### What you are asked to do
Give again, word for word, each line from the top of the listing through the line that holds "COL = sc.collection".
== Source material
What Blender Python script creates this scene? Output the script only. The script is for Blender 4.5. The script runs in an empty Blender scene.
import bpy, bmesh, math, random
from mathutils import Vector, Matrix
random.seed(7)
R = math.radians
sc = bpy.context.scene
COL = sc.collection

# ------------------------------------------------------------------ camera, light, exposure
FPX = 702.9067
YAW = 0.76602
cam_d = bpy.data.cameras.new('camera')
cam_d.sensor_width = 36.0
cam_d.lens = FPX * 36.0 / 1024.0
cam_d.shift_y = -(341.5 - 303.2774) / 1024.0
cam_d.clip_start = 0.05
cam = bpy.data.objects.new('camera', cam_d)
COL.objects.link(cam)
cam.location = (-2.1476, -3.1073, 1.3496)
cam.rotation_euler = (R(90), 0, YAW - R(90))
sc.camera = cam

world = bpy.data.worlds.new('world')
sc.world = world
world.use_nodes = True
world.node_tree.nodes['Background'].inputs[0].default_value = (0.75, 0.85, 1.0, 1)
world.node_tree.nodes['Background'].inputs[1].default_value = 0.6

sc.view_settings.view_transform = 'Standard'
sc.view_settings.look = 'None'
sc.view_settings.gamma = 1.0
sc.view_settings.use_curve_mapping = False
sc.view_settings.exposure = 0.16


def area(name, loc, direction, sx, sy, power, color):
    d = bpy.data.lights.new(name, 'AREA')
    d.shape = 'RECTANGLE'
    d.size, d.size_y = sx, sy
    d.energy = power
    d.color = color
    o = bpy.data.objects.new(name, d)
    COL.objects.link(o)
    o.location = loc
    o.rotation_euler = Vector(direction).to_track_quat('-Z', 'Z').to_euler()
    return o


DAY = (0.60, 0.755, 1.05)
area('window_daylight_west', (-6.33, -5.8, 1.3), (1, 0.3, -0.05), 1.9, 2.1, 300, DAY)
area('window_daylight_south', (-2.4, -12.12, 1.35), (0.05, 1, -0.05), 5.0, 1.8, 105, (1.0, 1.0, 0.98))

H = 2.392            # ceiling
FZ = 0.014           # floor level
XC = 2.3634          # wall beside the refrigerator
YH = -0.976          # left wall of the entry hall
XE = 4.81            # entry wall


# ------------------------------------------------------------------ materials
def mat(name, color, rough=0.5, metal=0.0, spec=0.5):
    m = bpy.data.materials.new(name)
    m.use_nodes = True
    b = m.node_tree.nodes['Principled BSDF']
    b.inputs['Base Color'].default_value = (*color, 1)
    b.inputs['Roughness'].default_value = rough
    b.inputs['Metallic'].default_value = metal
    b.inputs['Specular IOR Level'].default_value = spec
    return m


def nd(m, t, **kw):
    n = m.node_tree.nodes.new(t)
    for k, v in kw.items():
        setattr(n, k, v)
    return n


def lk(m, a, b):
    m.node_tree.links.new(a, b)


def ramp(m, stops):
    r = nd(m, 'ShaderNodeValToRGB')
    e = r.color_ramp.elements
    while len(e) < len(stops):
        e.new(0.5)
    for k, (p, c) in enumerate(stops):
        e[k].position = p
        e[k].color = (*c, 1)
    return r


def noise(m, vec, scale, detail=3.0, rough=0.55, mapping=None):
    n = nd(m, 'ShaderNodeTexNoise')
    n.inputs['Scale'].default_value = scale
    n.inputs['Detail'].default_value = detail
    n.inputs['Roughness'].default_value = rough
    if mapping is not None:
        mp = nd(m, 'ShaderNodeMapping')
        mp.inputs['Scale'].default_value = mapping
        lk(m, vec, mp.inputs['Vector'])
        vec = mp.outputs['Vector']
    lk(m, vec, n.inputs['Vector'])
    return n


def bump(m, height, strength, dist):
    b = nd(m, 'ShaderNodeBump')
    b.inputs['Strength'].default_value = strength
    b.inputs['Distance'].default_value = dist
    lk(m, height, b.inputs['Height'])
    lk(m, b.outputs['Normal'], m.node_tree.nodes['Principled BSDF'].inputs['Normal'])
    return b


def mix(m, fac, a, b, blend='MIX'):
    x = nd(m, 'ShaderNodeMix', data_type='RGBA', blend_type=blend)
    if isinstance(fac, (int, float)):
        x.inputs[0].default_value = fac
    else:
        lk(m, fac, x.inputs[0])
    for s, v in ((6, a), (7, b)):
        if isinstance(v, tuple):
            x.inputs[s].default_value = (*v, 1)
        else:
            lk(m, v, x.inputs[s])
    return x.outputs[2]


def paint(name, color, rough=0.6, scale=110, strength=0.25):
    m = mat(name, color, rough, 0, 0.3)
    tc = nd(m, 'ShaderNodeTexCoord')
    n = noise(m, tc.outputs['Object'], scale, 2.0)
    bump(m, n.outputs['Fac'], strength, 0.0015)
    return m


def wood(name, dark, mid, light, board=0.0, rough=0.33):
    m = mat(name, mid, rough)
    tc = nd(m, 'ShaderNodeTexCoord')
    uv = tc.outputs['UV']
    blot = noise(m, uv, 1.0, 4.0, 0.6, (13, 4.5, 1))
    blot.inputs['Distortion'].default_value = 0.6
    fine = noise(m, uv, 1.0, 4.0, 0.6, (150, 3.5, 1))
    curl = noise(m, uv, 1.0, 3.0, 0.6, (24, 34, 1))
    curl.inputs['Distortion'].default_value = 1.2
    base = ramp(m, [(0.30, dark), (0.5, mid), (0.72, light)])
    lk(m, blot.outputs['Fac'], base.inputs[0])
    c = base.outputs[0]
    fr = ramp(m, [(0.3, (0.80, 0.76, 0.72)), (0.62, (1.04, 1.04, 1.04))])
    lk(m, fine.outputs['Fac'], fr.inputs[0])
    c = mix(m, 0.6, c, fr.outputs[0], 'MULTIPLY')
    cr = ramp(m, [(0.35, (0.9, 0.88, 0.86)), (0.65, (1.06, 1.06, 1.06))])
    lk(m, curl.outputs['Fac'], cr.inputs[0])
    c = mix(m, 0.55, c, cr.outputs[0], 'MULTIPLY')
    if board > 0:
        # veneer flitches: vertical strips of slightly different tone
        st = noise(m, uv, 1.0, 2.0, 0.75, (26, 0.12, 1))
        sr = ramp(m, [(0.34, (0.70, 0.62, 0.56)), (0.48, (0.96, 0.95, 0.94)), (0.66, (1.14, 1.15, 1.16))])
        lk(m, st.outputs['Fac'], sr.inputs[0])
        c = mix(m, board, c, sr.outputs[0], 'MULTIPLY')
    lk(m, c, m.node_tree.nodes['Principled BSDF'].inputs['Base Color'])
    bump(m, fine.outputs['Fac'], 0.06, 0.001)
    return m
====
### Expected answer
What Blender Python script creates this scene? Output the script only. The script is for Blender 4.5. The script runs in an empty Blender scene.
import bpy, bmesh, math, random
from mathutils import Vector, Matrix
random.seed(7)
R = math.radians
sc = bpy.context.scene
COL = sc.collection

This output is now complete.